In a last ditch effort I expanded my hunt, posting an interview request on a yahoo message board for werewolves. Some one calling himself Moonshadow quickly responded, “man, u must be crazy, weres would never come out for ur little magazine, so just forget it.”
I didn’t know what to say. His profile said that his hobbies included, “Shifting, Howling, and Tearing His Enemies Apart.” It listed his his occupation as, “KILLING MACHINE.” Proof enough for me that he was the real deal.
Other members of the pack thought I was trying to trick them into coming out into the open. They were convinced that I was a “Hunter.” A Hunter is a person who’s life revolves around tracking down and killing werewolves. That’s another column all by itself.
A man called Timberwolf sent me a nice little piece of hate e-mail.
“Woah, Wait a minute. Your looking for a man eating werewolf? Lemme guess why, oh, money, audience, ratings, your job. This is all about you and your article isn’t it? You want to make a whole group of people look bad, for your benefit and profit! Those kinds of people disgust me!”
Putting aside the huge financial rewards promised to me by the editors of Severe, I decided to back off and leave this group to themselves. Really I was trying to get a good story.
Teen Wolf where are you? Would I have to resort to my Plan B: putting a steak around my neck and heading out into the the woods?
A break in the case! Finally, someone would talk. A werewolf known as Windwalkingwolf agreed to answered a few of my questions.
Right away she explained that werewolves, “would never harm anyone except in self-defense.

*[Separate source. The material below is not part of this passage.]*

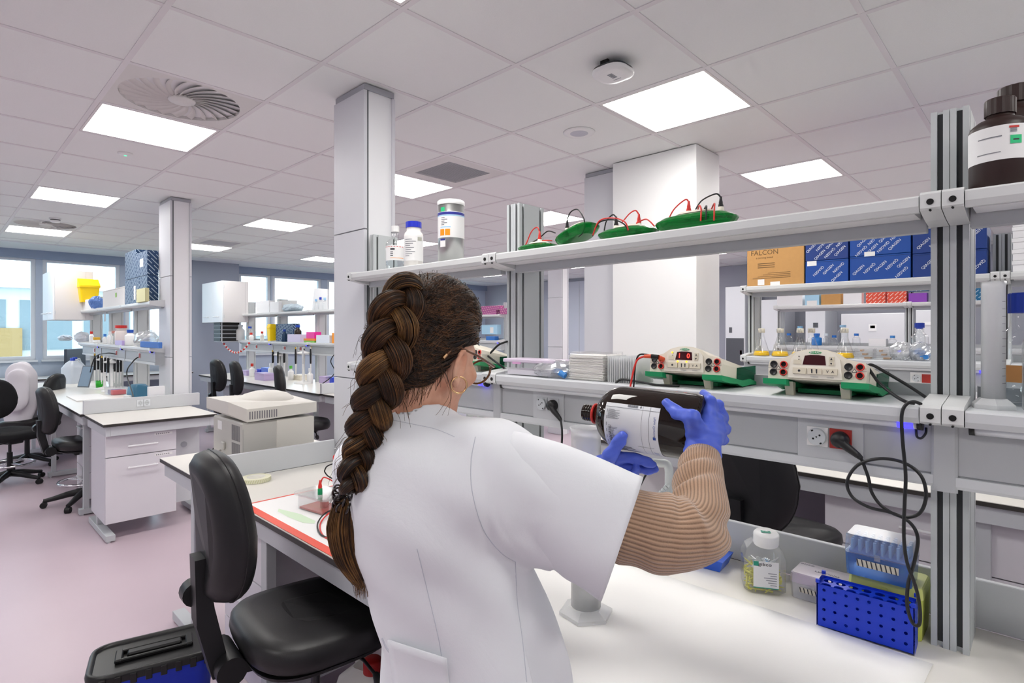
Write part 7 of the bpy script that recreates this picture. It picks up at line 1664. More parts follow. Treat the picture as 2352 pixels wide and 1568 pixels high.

Wolves are by nature very shy.” To her being a werewolf meant, “accepting who and what you are” and “feeling peace in nature.”
The term therianthrope kept popping up in my research. WindwalkingWolf said that, “A therianthrope, or were, believes that part of their soul is wolf. Most believe we were born this way, although often it takes some sort of traumatic event to be awakened to that side of ourselves. “
She continued, “A real were does not hunt nor eat people. Although we love and are very loyal to a few select individual people. We tend to dislike the human race as a species and spend large amounts of time avoiding them.“ Fortunately for the human race but unfortunately for my article Windwalkingwolf wasn’t a vicious killer.
I asked what life as such a creature could be like. Her answer surprised me. She said, “I work, I play, I send my kids to school in the morning. Except now, I have accepted and embraced the wild in me, and the wild in everyone and everything, and I am no longer embarrassed to howl into the night. Embracing this part of me has given me peace, and I no longer care who thinks I am crazy for
the urges I get.”
She added that, “A were is much more likely to be able to take a step back from the rat race, and has a much stronger desire to get away from it all.” Imagine werewolves and hippies living in peace. It’s a nice thought.
I had found my werewolf and she was a lot like most people. She doesn’t, “experience uncontrolled rage” or “eat people.” She believes in the “joy and freedom” of being a wolf. We are all after those things. How we get there might be little different.
Werewolf myths and images will continue to persist. People grab hold of them and make them part of their lives. As Linda Godfrey had told me, “it’s in our human nature to enjoy hearing scary stories.”
Belief plays the most important part of all of this. Weres believe in the empowerment gained from the spirit of the wolf. Witnesses believe they’ve seen strange beasts in the darkness. Thanks to Teen Wolf I believe that werewolves are very good at basketball. The world is a complicated place.
Remember as Teen Wolf’s coach told him, “…Never get less than 12 hours sleep. Never play cards with a guy with the same first name as a city and never go near a lady with a tattoo of a dagger on her body. Everything else is cream cheese.”
Now the sun is coming up or should I say the moon is going down. I can’t type this stuff in the light of day.